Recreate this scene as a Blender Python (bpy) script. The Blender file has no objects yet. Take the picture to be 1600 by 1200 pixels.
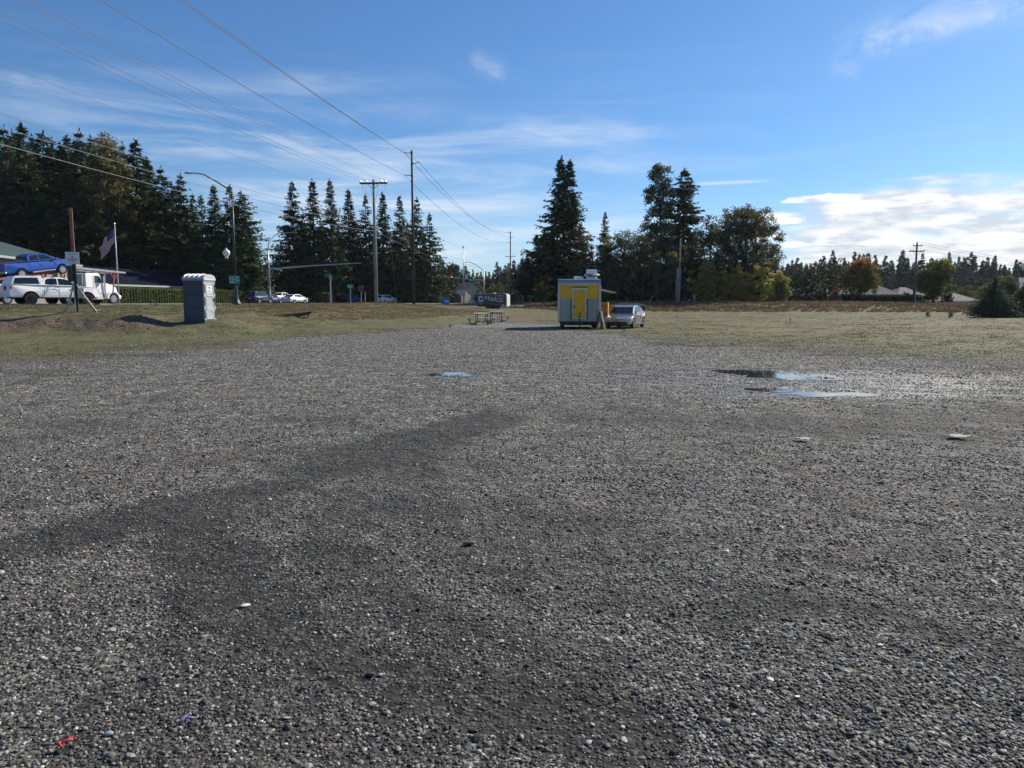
import bpy, math, random
import numpy as np
from mathutils import Vector, Matrix, Quaternion
rnd = random.Random(7)
NR = np.random.default_rng(11)
R = math.radians
SC = bpy.context.scene
COL = SC.collection

# ------------------------------------------------------------------ camera
EYE, FPX, HOR = 1.6, 1150.0, 473.0
PITCH = math.atan((600 - HOR) / FPX)
cd = bpy.data.cameras.new('camera'); cam = bpy.data.objects.new('camera', cd); COL.objects.link(cam)
cd.sensor_width = 36; cd.lens = 36 * FPX / 1600; cd.clip_start = .05; cd.clip_end = 6000
cam.location = (0, 0, EYE); cam.rotation_euler = (math.pi / 2 - PITCH, 0, 0)
SC.camera = cam
SC.view_settings.view_transform = 'Standard'; SC.view_settings.look = 'None'
SC.view_settings.gamma = 1; SC.view_settings.use_curve_mapping = False
SC.view_settings.exposure = 0.42
SC.cycles.use_denoising = True
SC.cycles.max_bounces = 6; SC.cycles.transparent_max_bounces = 6

# ------------------------------------------------------------------ sun and sky
SUN_AZ, SUN_EL = R(50), R(34)
sl = bpy.data.lights.new('sun', 'SUN'); sl.energy = 5.0; sl.angle = R(.5); sl.color = (1, .93, .82)
so = bpy.data.objects.new('sun', sl); COL.objects.link(so)
SD = Vector((math.sin(SUN_AZ) * math.cos(SUN_EL), math.cos(SUN_AZ) * math.cos(SUN_EL), math.sin(SUN_EL)))
so.rotation_euler = SD.to_track_quat('Z', 'Y').to_euler(); so.location = (40, 30, 60)


class S:
    """a node socket with arithmetic"""
    def __init__(s, nt, sk): s.nt, s.sk = nt, sk
    def m(s, op, *a, clamp=False):
        n = s.nt.nodes.new('ShaderNodeMath'); n.operation = op; n.use_clamp = clamp
        for i, v in enumerate((s,) + a):
            if isinstance(v, S): s.nt.links.new(v.sk, n.inputs[i])
            else: n.inputs[i].default_value = v
        return S(s.nt, n.outputs[0])
    def __add__(s, o): return s.m('ADD', o)
    def __radd__(s, o): return s.m('ADD', o)
    def __sub__(s, o): return s.m('SUBTRACT', o)
    def __rsub__(s, o): return s.m('MULTIPLY', -1).m('ADD', o)
    def __mul__(s, o): return s.m('MULTIPLY', o)
    def __rmul__(s, o): return s.m('MULTIPLY', o)
    def __truediv__(s, o): return s.m('DIVIDE', o)
    def clamp(s): return s.m('ADD', 0.0, clamp=True)
    def step(s, a, b):
        n = s.nt.nodes.new('ShaderNodeMapRange'); n.interpolation_type = 'SMOOTHSTEP'
        s.nt.links.new(s.sk, n.inputs[0]); n.inputs[1].default_value = a; n.inputs[2].default_value = b
        return S(s.nt, n.outputs[0])
    def gauss(s, c, w): return ((s - c) / w).m('POWER', 2.0).m('MULTIPLY', -1).m('EXPONENT')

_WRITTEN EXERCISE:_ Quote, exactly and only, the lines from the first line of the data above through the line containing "so.rotation_euler = SD.to_track_quat('Z', 'Y').to_euler();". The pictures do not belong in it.

_RESPONSE:_
Recreate this scene as a Blender Python (bpy) script. The Blender file has no objects yet. Take the picture to be 1600 by 1200 pixels.
import bpy, math, random
import numpy as np
from mathutils import Vector, Matrix, Quaternion
rnd = random.Random(7)
NR = np.random.default_rng(11)
R = math.radians
SC = bpy.context.scene
COL = SC.collection

# ------------------------------------------------------------------ camera
EYE, FPX, HOR = 1.6, 1150.0, 473.0
PITCH = math.atan((600 - HOR) / FPX)
cd = bpy.data.cameras.new('camera'); cam = bpy.data.objects.new('camera', cd); COL.objects.link(cam)
cd.sensor_width = 36; cd.lens = 36 * FPX / 1600; cd.clip_start = .05; cd.clip_end = 6000
cam.location = (0, 0, EYE); cam.rotation_euler = (math.pi / 2 - PITCH, 0, 0)
SC.camera = cam
SC.view_settings.view_transform = 'Standard'; SC.view_settings.look = 'None'
SC.view_settings.gamma = 1; SC.view_settings.use_curve_mapping = False
SC.view_settings.exposure = 0.42
SC.cycles.use_denoising = True
SC.cycles.max_bounces = 6; SC.cycles.transparent_max_bounces = 6

# ------------------------------------------------------------------ sun and sky
SUN_AZ, SUN_EL = R(50), R(34)
sl = bpy.data.lights.new('sun', 'SUN'); sl.energy = 5.0; sl.angle = R(.5); sl.color = (1, .93, .82)
so = bpy.data.objects.new('sun', sl); COL.objects.link(so)
SD = Vector((math.sin(SUN_AZ) * math.cos(SUN_EL), math.cos(SUN_AZ) * math.cos(SUN_EL), math.sin(SUN_EL)))
so.rotation_euler = SD.to_track_quat('Z', 'Y').to_euler(); so.location = (40, 30, 60)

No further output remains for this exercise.